WALL-E/Vocus AIM data: Online particle phase chemical composition

The spontaneous formation of OH radicals at the air-water interfaces of organic droplets was invstigated. In our study, we performed on line particle phase size resolved measurements, aiming to understand whether or not the oxidation process depends on the size of the particles. The on line measurements were performed using the WALL-E (wall free particle evaporator) particle phase inlet coupled with a Vocus AIM (adduct ionization mechanism) high resolution mass spectrometer. For the experiments of this study, iodide (I – ) was selected as the reagent ion, as it is suitable for the detection of carboxylic acids. We monitored the signal of the studied organic compounds (reactants) i.e., citric, maleic and aconitic acid as a function of particle size, as well as the signals of the generated products.As final oxidation products we identified a) Citric acid + OH: malonic, malic, hydroxy maleic and oxyglutaric acids, and C5H6O6, b) Maleic acid + OH: malic and acrylic acids and c) Aconitic acid + OH: malonic, malic, hydroxy maleic and oxyglutaric acids, and C4H4O6. The product yield was determined by dividing the product signal by the reactant signal. These results are only qualitative. Our size resolved online measurements revealed that the product yield formation is increasing as a function of the surface-to-volume ratio, meaning that the oxidation is promoted at smaller particles. This observation is in excellent agreement with the offline measurements described in the main text of the manuscript.  The data given here contain all the raw signals of the above mentioned compounds as a function of sampling time (in minutes), i.e., time series. We also give the signals of water and iodine (reagent ion), with which we normalised the signals of the organics.

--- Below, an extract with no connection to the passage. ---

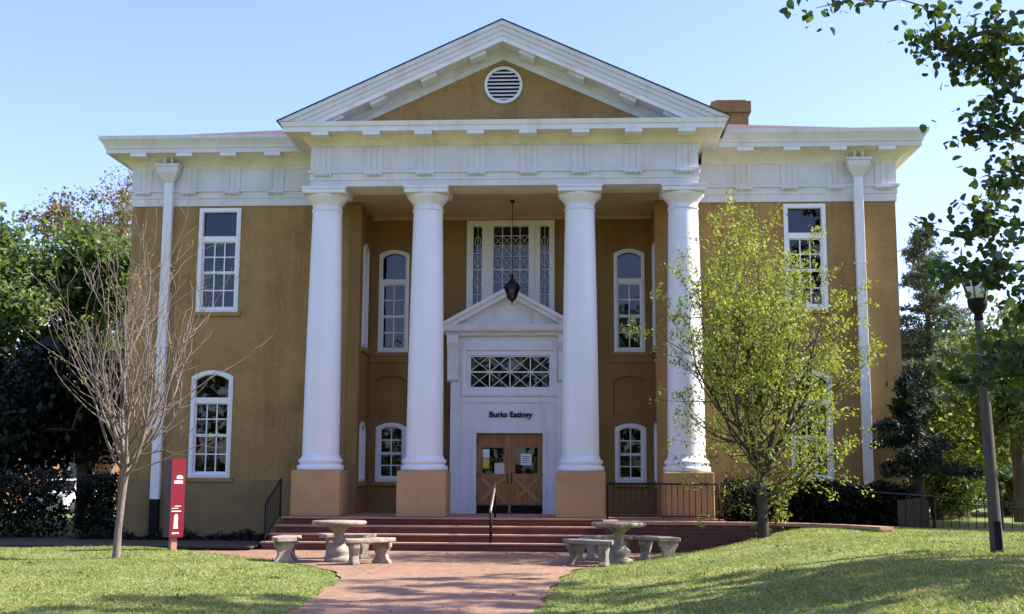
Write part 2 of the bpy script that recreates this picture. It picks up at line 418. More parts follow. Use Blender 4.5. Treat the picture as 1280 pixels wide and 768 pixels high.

Finally, we demonstrate some control experiments that we performed regarding the potential fragments of the parent compounds in the Wall-E source.

研究了有机液滴气-水界面处羟基自由基（OH radicals）的自发形成过程。本研究中，我们开展了在线粒径分辨的颗粒相测量，旨在探究氧化过程是否依赖于颗粒尺寸。在线测量采用WALL-E（无壁颗粒蒸发器，wall free particle evaporator）颗粒相进样口与Vocus AIM（加合物电离机制，adduct ionization mechanism）高分辨质谱仪联用的装置进行。实验中选择碘离子（I⁻）作为反应离子，因其适用于羧酸的检测。我们监测了目标有机化合物（反应物，即柠檬酸、马来酸和乌头酸）的信号随颗粒尺寸的变化，同时也监测了生成产物的信号。鉴定出的最终氧化产物包括：a) 柠檬酸+OH：丙二酸、苹果酸、羟基马来酸、氧戊二酸及C5H6O6；b) 马来酸+OH：苹果酸和丙烯酸；c) 乌头酸+OH：丙二酸、苹果酸、羟基马来酸、氧戊二酸及C4H4O6。产物产率通过产物信号与反应物信号的比值计算得出，结果仅为定性分析。粒径分辨在线测量表明，产物产率随颗粒表面体积比的增大而增加，即较小颗粒更易发生氧化反应。该观察结果与手稿正文所述的离线测量结果高度一致。本数据集包含上述所有化合物的原始信号随采样时间（单位：分钟）变化的时间序列数据，同时提供了水和碘（反应离子）的信号——我们利用这些信号对有机化合物的信号进行了归一化处理。此外，数据集还展示了针对WALL-E源中母体化合物潜在碎片开展的若干对照实验数据。